◆ Material for the task

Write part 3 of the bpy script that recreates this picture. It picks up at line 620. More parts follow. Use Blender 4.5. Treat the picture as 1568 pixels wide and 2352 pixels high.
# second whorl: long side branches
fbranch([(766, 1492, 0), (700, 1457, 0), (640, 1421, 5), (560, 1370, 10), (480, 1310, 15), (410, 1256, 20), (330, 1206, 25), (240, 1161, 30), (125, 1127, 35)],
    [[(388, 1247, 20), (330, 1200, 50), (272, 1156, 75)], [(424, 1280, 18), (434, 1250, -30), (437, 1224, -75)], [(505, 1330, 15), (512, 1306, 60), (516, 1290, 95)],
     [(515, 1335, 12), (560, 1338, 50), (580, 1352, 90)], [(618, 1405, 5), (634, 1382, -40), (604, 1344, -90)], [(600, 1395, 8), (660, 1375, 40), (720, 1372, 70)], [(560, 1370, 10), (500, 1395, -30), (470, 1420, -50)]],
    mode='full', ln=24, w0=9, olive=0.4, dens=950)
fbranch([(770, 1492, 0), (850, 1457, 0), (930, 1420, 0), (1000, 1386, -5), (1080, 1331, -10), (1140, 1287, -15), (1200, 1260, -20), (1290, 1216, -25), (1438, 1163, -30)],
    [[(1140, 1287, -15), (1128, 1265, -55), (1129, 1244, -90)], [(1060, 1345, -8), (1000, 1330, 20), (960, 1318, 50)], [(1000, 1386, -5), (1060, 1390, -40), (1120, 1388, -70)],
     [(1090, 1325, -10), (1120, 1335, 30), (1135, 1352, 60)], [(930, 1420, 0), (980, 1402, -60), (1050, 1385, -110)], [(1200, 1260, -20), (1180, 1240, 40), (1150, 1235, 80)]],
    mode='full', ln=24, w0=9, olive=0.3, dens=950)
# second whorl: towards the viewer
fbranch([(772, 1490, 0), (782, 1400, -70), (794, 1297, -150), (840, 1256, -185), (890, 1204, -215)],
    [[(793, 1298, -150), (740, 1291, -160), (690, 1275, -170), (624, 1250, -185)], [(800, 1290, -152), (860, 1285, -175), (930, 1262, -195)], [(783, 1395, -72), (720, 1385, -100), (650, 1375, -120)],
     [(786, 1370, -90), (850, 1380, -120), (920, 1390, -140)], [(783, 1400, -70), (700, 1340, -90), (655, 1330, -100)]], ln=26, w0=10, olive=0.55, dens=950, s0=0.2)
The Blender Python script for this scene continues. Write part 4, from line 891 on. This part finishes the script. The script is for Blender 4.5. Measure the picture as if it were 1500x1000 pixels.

◆ Task statement
Using the listing above, reproduce each line without omission.

◆ Written response
Write part 3 of the bpy script that recreates this picture. It picks up at line 620. More parts follow. Use Blender 4.5. Treat the picture as 1568 pixels wide and 2352 pixels high.
# second whorl: long side branches
fbranch([(766, 1492, 0), (700, 1457, 0), (640, 1421, 5), (560, 1370, 10), (480, 1310, 15), (410, 1256, 20), (330, 1206, 25), (240, 1161, 30), (125, 1127, 35)],
    [[(388, 1247, 20), (330, 1200, 50), (272, 1156, 75)], [(424, 1280, 18), (434, 1250, -30), (437, 1224, -75)], [(505, 1330, 15), (512, 1306, 60), (516, 1290, 95)],
     [(515, 1335, 12), (560, 1338, 50), (580, 1352, 90)], [(618, 1405, 5), (634, 1382, -40), (604, 1344, -90)], [(600, 1395, 8), (660, 1375, 40), (720, 1372, 70)], [(560, 1370, 10), (500, 1395, -30), (470, 1420, -50)]],
    mode='full', ln=24, w0=9, olive=0.4, dens=950)
fbranch([(770, 1492, 0), (850, 1457, 0), (930, 1420, 0), (1000, 1386, -5), (1080, 1331, -10), (1140, 1287, -15), (1200, 1260, -20), (1290, 1216, -25), (1438, 1163, -30)],
    [[(1140, 1287, -15), (1128, 1265, -55), (1129, 1244, -90)], [(1060, 1345, -8), (1000, 1330, 20), (960, 1318, 50)], [(1000, 1386, -5), (1060, 1390, -40), (1120, 1388, -70)],
     [(1090, 1325, -10), (1120, 1335, 30), (1135, 1352, 60)], [(930, 1420, 0), (980, 1402, -60), (1050, 1385, -110)], [(1200, 1260, -20), (1180, 1240, 40), (1150, 1235, 80)]],
    mode='full', ln=24, w0=9, olive=0.3, dens=950)
# second whorl: towards the viewer
fbranch([(772, 1490, 0), (782, 1400, -70), (794, 1297, -150), (840, 1256, -185), (890, 1204, -215)],
    [[(793, 1298, -150), (740, 1291, -160), (690, 1275, -170), (624, 1250, -185)], [(800, 1290, -152), (860, 1285, -175), (930, 1262, -195)], [(783, 1395, -72), (720, 1385, -100), (650, 1375, -120)],
     [(786, 1370, -90), (850, 1380, -120), (920, 1390, -140)], [(783, 1400, -70), (700, 1340, -90), (655, 1330, -100)]], ln=26, w0=10, olive=0.55, dens=950, s0=0.2)
The Blender Python script for this scene continues. Write part 4, from line 891 on. This part finishes the script. The script is for Blender 4.5. Measure the picture as if it were 1500x1000 pixels.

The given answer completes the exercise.